In our judgment, although it may be very important to examine the defendant’s knowledge in the way in which the judge did, nonetheless the question which the jury will have to resolve is: “Was at least one of the reasons why the defendant left the images in the ‘My Shared Folder’ so that others could have access to the images in it?” If so he would be in possession of indecent photographs of a child with a view to their being distributed or shown by himself. One can envisage circumstances where a person foresees X as a likely consequence of doing Y, but does not do Y with a view to X. To take a far fetched example, a general may foresee the likelihood of his soldiers being killed in battle, but he surely does not send his troops into battle with a view to their being killed? We should add that it is not necessary in this judgment to refer to the debate about intention and foresight of virtual certainty (Smith and Hogan, pages 93 and ff).
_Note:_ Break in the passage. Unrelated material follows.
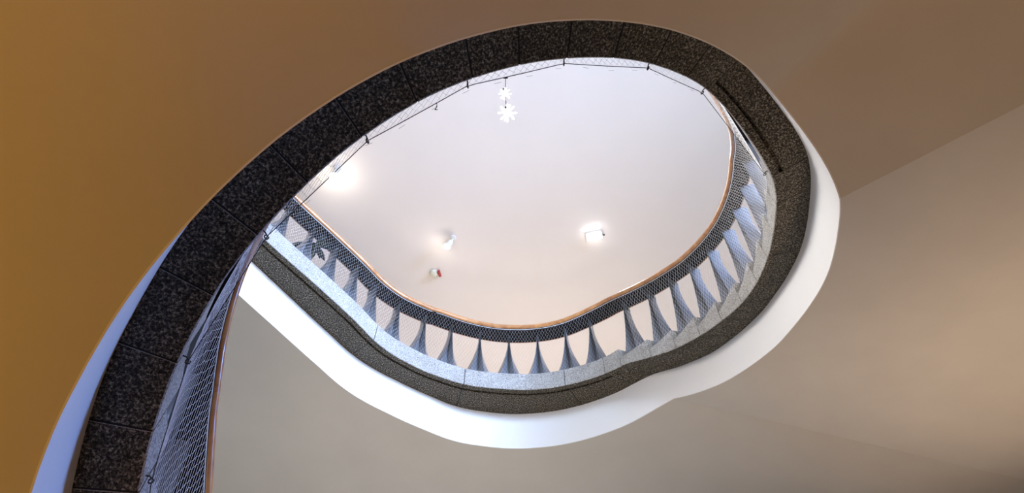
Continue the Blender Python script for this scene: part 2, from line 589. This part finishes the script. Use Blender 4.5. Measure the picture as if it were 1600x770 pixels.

We have considered carefully whether the conviction is safe. In the light of the judge’s ruling about the necessary knowledge, the appellant (we would have expected) must have pleaded guilty on the basis that he knew that the images in the “My Shared Folder” were likely to be seen by other participants. If so, on the facts of this case, it would seem to follow that at least one of the reasons why the defendant left the images in the "My Shared Folder" would be to enable others to have access to them. Mr Mitchell assures us that he understood the ruling to mean that it was not necessary for the prosecution to show that a reason for leaving the images in the folder was to enable others to access them. He tells us that his case was that the appellant did not leave the images there for that reason and he did not assimilate what the judge had said about knowledge. In the light of that assurance, we must quash the conviction. No retrial is sought.